EXERCISE REQUIREMENTS:
Find how many lines in the material hold the word "from", then state that number and nothing more.

LISTED RECORDS:

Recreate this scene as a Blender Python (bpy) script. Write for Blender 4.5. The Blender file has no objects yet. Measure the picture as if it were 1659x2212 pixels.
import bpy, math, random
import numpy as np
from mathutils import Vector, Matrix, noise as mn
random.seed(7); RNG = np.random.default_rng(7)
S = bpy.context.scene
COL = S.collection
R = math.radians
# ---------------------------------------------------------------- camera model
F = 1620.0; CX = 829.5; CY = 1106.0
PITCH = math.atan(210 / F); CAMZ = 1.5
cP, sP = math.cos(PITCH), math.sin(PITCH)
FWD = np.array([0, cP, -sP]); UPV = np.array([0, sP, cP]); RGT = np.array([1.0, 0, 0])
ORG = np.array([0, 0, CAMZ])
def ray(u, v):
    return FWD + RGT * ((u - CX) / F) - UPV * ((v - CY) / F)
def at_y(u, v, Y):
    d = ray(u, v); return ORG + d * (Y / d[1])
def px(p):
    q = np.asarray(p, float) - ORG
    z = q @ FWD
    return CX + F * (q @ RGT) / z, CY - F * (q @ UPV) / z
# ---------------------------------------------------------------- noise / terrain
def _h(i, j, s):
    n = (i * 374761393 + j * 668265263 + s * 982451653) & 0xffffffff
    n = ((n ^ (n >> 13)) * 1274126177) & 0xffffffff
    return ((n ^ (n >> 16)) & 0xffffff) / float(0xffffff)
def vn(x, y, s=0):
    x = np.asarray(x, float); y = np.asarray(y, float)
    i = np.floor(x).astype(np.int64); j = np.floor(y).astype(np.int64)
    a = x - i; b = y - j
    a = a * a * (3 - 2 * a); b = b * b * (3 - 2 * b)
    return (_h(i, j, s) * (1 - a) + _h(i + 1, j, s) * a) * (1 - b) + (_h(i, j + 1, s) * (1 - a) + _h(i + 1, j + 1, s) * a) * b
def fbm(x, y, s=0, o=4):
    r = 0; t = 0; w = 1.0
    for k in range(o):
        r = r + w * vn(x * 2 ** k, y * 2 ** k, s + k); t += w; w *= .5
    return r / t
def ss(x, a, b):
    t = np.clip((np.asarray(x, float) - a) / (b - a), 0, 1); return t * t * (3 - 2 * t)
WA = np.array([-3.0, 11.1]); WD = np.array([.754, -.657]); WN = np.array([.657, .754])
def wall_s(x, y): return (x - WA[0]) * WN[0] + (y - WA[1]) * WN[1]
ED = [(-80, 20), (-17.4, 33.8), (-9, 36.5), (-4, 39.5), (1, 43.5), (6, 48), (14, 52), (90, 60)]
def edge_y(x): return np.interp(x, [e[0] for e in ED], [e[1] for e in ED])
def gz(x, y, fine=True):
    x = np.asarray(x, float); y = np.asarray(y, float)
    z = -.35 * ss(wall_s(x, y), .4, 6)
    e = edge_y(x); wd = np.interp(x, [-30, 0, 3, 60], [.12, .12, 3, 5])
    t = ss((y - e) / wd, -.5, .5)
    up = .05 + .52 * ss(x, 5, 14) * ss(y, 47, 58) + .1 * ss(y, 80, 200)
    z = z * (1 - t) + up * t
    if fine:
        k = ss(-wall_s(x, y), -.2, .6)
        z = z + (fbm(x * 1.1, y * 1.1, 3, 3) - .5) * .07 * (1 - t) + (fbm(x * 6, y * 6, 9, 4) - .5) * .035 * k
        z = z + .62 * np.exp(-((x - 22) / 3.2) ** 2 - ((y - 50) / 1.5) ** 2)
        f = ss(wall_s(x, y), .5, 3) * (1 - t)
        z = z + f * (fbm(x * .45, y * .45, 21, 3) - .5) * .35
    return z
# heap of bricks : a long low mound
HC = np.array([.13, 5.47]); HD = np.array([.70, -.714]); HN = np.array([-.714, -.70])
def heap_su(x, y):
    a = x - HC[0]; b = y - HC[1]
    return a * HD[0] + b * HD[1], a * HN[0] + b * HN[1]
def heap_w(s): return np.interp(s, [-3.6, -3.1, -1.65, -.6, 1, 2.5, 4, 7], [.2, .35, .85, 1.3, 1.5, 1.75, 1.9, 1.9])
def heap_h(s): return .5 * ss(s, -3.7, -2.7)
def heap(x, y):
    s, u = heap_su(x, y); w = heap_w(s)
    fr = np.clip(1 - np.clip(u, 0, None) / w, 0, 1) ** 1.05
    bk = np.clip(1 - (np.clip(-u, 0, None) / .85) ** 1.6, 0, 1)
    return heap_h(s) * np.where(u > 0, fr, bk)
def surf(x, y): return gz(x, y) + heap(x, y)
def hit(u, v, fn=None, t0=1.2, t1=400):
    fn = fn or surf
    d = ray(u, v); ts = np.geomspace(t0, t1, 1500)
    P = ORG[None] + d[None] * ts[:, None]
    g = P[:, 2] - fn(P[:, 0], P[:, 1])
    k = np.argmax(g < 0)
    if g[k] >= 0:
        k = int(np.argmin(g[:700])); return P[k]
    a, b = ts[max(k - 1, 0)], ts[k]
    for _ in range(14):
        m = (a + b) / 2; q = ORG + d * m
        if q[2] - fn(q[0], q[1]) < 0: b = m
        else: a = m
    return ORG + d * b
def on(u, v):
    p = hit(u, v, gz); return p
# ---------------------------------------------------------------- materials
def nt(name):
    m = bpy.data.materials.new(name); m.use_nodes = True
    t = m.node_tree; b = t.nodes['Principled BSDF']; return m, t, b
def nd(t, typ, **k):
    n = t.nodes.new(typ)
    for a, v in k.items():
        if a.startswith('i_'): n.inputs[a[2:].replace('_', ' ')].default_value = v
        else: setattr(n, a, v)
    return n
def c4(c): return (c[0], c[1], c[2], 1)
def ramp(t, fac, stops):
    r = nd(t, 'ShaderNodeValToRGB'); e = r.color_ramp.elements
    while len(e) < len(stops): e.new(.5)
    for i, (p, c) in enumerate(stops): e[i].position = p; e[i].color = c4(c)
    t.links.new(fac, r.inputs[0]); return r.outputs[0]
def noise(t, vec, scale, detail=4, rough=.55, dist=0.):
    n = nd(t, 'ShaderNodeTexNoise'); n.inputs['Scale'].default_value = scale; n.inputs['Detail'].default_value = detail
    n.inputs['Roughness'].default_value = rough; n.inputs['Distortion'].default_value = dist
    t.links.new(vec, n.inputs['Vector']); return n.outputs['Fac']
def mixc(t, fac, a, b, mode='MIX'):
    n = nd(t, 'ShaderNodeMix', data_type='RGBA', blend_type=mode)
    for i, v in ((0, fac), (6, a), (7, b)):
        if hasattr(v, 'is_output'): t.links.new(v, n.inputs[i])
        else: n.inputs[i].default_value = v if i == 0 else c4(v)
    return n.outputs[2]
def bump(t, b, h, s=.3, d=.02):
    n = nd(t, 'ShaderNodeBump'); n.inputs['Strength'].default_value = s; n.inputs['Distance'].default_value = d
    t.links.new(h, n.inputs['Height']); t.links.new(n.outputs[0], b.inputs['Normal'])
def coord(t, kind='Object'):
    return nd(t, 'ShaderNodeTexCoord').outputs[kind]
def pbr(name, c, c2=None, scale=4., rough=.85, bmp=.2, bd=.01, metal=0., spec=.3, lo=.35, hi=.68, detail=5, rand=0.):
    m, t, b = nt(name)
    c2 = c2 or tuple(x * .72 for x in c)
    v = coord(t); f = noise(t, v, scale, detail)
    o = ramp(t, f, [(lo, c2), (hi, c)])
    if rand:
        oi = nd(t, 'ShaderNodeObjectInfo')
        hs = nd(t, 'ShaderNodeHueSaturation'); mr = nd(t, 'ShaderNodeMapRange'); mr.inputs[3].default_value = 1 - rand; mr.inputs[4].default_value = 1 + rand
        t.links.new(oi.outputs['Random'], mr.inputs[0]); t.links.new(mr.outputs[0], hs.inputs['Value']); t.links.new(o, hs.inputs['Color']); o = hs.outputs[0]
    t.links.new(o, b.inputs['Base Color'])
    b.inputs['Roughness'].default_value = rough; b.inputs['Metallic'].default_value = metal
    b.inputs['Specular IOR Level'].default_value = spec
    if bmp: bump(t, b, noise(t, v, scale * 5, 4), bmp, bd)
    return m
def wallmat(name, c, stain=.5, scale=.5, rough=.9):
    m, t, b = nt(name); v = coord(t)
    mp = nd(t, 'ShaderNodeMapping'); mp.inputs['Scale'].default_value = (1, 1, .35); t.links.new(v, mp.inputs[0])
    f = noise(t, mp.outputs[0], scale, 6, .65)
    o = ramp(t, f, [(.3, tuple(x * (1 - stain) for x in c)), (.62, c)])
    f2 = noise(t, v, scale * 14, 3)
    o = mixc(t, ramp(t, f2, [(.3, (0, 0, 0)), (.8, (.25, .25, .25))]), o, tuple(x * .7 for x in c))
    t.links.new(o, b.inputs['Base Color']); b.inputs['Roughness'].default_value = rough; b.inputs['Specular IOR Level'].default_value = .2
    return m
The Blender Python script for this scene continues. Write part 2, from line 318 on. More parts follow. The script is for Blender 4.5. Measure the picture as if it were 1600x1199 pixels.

OUTPUT:
2